━━━━━ Data segment

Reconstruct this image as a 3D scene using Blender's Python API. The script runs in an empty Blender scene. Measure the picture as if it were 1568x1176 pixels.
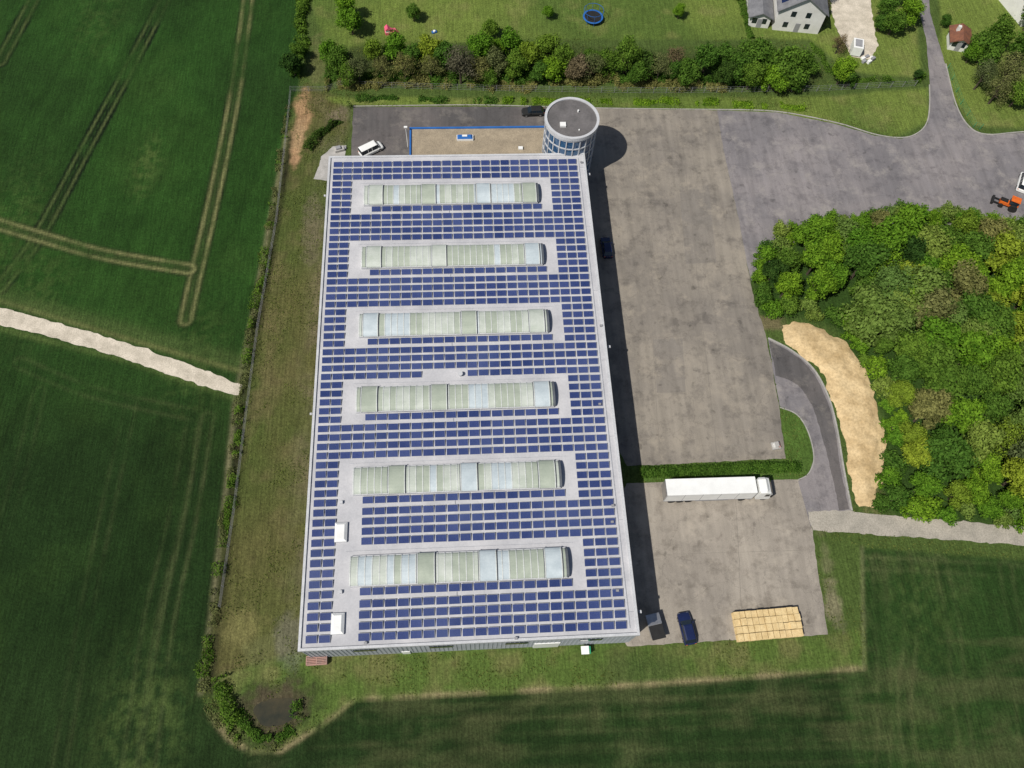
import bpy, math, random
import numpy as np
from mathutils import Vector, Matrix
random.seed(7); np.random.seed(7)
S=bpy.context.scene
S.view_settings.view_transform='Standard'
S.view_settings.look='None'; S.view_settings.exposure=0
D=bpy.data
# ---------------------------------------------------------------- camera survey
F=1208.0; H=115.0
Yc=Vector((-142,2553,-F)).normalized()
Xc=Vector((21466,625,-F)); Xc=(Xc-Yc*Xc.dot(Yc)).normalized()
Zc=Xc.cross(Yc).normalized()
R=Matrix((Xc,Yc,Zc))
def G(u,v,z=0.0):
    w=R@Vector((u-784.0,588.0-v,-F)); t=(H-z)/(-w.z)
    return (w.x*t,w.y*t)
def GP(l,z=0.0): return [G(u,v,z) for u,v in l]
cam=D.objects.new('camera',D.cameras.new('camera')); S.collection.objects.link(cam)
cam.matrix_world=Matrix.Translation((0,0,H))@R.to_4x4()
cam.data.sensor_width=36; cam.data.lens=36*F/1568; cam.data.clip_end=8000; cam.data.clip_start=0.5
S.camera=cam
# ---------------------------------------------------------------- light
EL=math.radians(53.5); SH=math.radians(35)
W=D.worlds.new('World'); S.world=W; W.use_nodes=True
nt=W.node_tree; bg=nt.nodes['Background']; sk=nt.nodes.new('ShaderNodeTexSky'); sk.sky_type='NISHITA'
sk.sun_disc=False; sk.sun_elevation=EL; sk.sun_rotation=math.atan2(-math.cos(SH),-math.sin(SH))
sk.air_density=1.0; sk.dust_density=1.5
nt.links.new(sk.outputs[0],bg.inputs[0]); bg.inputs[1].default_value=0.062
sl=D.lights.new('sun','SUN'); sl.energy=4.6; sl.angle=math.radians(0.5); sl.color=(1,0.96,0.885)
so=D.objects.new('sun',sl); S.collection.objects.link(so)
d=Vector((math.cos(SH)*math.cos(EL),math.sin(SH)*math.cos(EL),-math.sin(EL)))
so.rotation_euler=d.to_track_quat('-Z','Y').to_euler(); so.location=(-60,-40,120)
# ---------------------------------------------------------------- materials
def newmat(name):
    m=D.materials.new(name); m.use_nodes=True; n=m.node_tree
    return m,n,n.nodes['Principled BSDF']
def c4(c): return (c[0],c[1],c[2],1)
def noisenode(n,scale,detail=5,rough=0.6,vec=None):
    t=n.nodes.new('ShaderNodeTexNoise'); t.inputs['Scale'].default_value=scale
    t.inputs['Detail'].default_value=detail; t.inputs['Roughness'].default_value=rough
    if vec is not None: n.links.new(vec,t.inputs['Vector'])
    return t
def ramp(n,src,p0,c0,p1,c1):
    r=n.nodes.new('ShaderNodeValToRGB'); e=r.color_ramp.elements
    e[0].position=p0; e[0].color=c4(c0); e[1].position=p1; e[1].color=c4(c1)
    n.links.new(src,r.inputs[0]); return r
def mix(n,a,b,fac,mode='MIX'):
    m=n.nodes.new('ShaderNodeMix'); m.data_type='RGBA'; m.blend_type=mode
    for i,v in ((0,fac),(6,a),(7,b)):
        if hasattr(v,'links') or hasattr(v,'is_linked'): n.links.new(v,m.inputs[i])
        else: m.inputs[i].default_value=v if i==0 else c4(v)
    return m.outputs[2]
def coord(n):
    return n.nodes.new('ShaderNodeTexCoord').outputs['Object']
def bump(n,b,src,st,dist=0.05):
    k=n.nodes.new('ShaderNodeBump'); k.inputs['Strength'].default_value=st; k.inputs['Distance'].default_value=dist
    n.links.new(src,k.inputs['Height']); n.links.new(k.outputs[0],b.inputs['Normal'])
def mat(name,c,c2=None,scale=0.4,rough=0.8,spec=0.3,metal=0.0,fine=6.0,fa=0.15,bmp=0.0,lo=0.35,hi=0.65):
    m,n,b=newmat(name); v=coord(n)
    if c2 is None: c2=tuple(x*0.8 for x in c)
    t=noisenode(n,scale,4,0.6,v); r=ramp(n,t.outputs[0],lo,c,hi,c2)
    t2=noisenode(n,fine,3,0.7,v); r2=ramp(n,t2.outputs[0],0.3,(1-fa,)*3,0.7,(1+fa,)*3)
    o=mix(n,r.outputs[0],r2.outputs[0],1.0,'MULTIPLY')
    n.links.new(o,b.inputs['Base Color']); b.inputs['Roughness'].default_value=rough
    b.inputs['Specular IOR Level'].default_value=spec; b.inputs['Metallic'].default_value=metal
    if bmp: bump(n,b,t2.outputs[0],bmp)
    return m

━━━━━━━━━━

Task description —
Give the material again exactly as it is, but keep the pictures out.

Exercise answer —
Reconstruct this image as a 3D scene using Blender's Python API. The script runs in an empty Blender scene. Measure the picture as if it were 1568x1176 pixels.
import bpy, math, random
import numpy as np
from mathutils import Vector, Matrix
random.seed(7); np.random.seed(7)
S=bpy.context.scene
S.view_settings.view_transform='Standard'
S.view_settings.look='None'; S.view_settings.exposure=0
D=bpy.data
# ---------------------------------------------------------------- camera survey
F=1208.0; H=115.0
Yc=Vector((-142,2553,-F)).normalized()
Xc=Vector((21466,625,-F)); Xc=(Xc-Yc*Xc.dot(Yc)).normalized()
Zc=Xc.cross(Yc).normalized()
R=Matrix((Xc,Yc,Zc))
def G(u,v,z=0.0):
    w=R@Vector((u-784.0,588.0-v,-F)); t=(H-z)/(-w.z)
    return (w.x*t,w.y*t)
def GP(l,z=0.0): return [G(u,v,z) for u,v in l]
cam=D.objects.new('camera',D.cameras.new('camera')); S.collection.objects.link(cam)
cam.matrix_world=Matrix.Translation((0,0,H))@R.to_4x4()
cam.data.sensor_width=36; cam.data.lens=36*F/1568; cam.data.clip_end=8000; cam.data.clip_start=0.5
S.camera=cam
# ---------------------------------------------------------------- light
EL=math.radians(53.5); SH=math.radians(35)
W=D.worlds.new('World'); S.world=W; W.use_nodes=True
nt=W.node_tree; bg=nt.nodes['Background']; sk=nt.nodes.new('ShaderNodeTexSky'); sk.sky_type='NISHITA'
sk.sun_disc=False; sk.sun_elevation=EL; sk.sun_rotation=math.atan2(-math.cos(SH),-math.sin(SH))
sk.air_density=1.0; sk.dust_density=1.5
nt.links.new(sk.outputs[0],bg.inputs[0]); bg.inputs[1].default_value=0.062
sl=D.lights.new('sun','SUN'); sl.energy=4.6; sl.angle=math.radians(0.5); sl.color=(1,0.96,0.885)
so=D.objects.new('sun',sl); S.collection.objects.link(so)
d=Vector((math.cos(SH)*math.cos(EL),math.sin(SH)*math.cos(EL),-math.sin(EL)))
so.rotation_euler=d.to_track_quat('-Z','Y').to_euler(); so.location=(-60,-40,120)
# ---------------------------------------------------------------- materials
def newmat(name):
    m=D.materials.new(name); m.use_nodes=True; n=m.node_tree
    return m,n,n.nodes['Principled BSDF']
def c4(c): return (c[0],c[1],c[2],1)
def noisenode(n,scale,detail=5,rough=0.6,vec=None):
    t=n.nodes.new('ShaderNodeTexNoise'); t.inputs['Scale'].default_value=scale
    t.inputs['Detail'].default_value=detail; t.inputs['Roughness'].default_value=rough
    if vec is not None: n.links.new(vec,t.inputs['Vector'])
    return t
def ramp(n,src,p0,c0,p1,c1):
    r=n.nodes.new('ShaderNodeValToRGB'); e=r.color_ramp.elements
    e[0].position=p0; e[0].color=c4(c0); e[1].position=p1; e[1].color=c4(c1)
    n.links.new(src,r.inputs[0]); return r
def mix(n,a,b,fac,mode='MIX'):
    m=n.nodes.new('ShaderNodeMix'); m.data_type='RGBA'; m.blend_type=mode
    for i,v in ((0,fac),(6,a),(7,b)):
        if hasattr(v,'links') or hasattr(v,'is_linked'): n.links.new(v,m.inputs[i])
        else: m.inputs[i].default_value=v if i==0 else c4(v)
    return m.outputs[2]
def coord(n):
    return n.nodes.new('ShaderNodeTexCoord').outputs['Object']
def bump(n,b,src,st,dist=0.05):
    k=n.nodes.new('ShaderNodeBump'); k.inputs['Strength'].default_value=st; k.inputs['Distance'].default_value=dist
    n.links.new(src,k.inputs['Height']); n.links.new(k.outputs[0],b.inputs['Normal'])
def mat(name,c,c2=None,scale=0.4,rough=0.8,spec=0.3,metal=0.0,fine=6.0,fa=0.15,bmp=0.0,lo=0.35,hi=0.65):
    m,n,b=newmat(name); v=coord(n)
    if c2 is None: c2=tuple(x*0.8 for x in c)
    t=noisenode(n,scale,4,0.6,v); r=ramp(n,t.outputs[0],lo,c,hi,c2)
    t2=noisenode(n,fine,3,0.7,v); r2=ramp(n,t2.outputs[0],0.3,(1-fa,)*3,0.7,(1+fa,)*3)
    o=mix(n,r.outputs[0],r2.outputs[0],1.0,'MULTIPLY')
    n.links.new(o,b.inputs['Base Color']); b.inputs['Roughness'].default_value=rough
    b.inputs['Specular IOR Level'].default_value=spec; b.inputs['Metallic'].default_value=metal
    if bmp: bump(n,b,t2.outputs[0],bmp)
    return m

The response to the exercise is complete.